22.2.14

As Horas Menores



Praia da Barra, 29 de Dezembro 2011
Saio de casa para o vento, é demasiado cedo para que alguma coisa faça sentido. Parece-me estúpida a demanda, estúpido eu e a manhã fria. Pondero voltar para a cama e mandar a minha ideia às urtigas, mas não volto, não mando, e vou ver o mar antes de partir.
Entro na auto-estrada e procuro o CD que gravei com músicas mais ou menos natalícias - cantos tradicionais do Mississipi, de Gales e de Itália gravados por Alan Lomax nos anos cinquenta, gregorianos de uns monges quaisquer, vilancetes espanhóis (que descubro serem insuportáveis), umas coisas estranhas da Meredith Monk e algumas cantatas de Bach. As vozes, distintas e antigas, sucedem-se em shuffle como se circulasse num aeroporto do séc. XVIII, e o dia vai-se compondo.
Paro numa estação de serviço e vou até à cafetaria, não me apetece nada, apenas parar numa estação de serviço. Uma excursão de minhotos, emigrantes de férias, dois vendedores de fato que discutem numa mesa apontando as canetas um ao outro, um casal jovem e bem-parecido ruminando em silêncio uma noite mal resolvida. É importante parar nas estações de serviço.
Sigo para norte, passo o Porto, Braga e Valença.
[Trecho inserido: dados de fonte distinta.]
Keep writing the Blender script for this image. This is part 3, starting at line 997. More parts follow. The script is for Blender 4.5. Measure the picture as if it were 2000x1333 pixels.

Decido almoçar junto à costa galega, de onde tenho memórias de bom marisco e de um vinho sofrível. Saio da auto-estrada e vou atravessando povoações complicadas, sem grande ordenamento, informações ou sentido. Há muitos carros nas estradas e poucas pessoas na rua. Chego finalmente ao mar e estaciono em frente a uma baía cinzenta.
Vou caminhando à procura de um restaurante, estão quase todos vazios e quase todos anunciam a triste merluza que não me apetece comer. É tarde, chove e eu tenho fome. Desisto por um desses restaurantes adentro e consigo que me sirvam polvo e um copo de vinho à pressão.
Chego ao mosteiro ao final da tarde e sou recebido por um monge que sorri muito e fala pouco. “Chamo-me Alfonso”, aperta-me a mão e faz sinal para que o siga até à hospedaria. Passamos por dois claustros, subimos dois andares e Alfonso abre a porta do quarto e entrega-me a chave. Em cima da cómoda está uma folha de papel com o horário das refeições, da eucaristia e das restantes orações (em horas canónicas e civis) e meia dúzia de regras que devem ser respeitadas. “Está tudo aí explicado”, e despede-se com um aceno.
Fico admirado (desiludido?) com a modernidade do mobiliário e do sistema de aquecimento. Da janela um jardim rústico, de carvalhos, arbustos e flores silvestres. Retiro alguns livros da mochila, deito-me na cama e tento recordar o que me levou até ali, não as circunstâncias biográficas (previsíveis e banais), mas a dúvida e a insegurança que delas nasceram. Adormeço e acordo no escuro, a alguns minutos da hora de jantar.
Há dois refeitórios diferentes, o dos monges, que não vemos mas cujo silêncio se faz sentir, e o dos hóspedes, onde estou eu, um andaluz de cinquenta anos e a filha adolescente e duas senhoras portuguesas que me cumprimentam com sotaque de Cascais e sorrisos abertos. Fala-se pouco ali também, o Andaluz e a filha praticam uma solenidade Bergmaniana, incómoda. As senhoras fazem-me algumas perguntas e explicam-me que estão ali por causa do Pedro, o monge português que conhecem desde pequeno.
Lavamos a louça, despedimo-nos e regressamos aos quartos.
Antes de me deitar desço para fumar um cigarro num dos claustros, um monge aproxima-se e mete conversa, chama-se Philippe e, meio em francês, meio em espanhol, falamos do frio, da noite e de Deus.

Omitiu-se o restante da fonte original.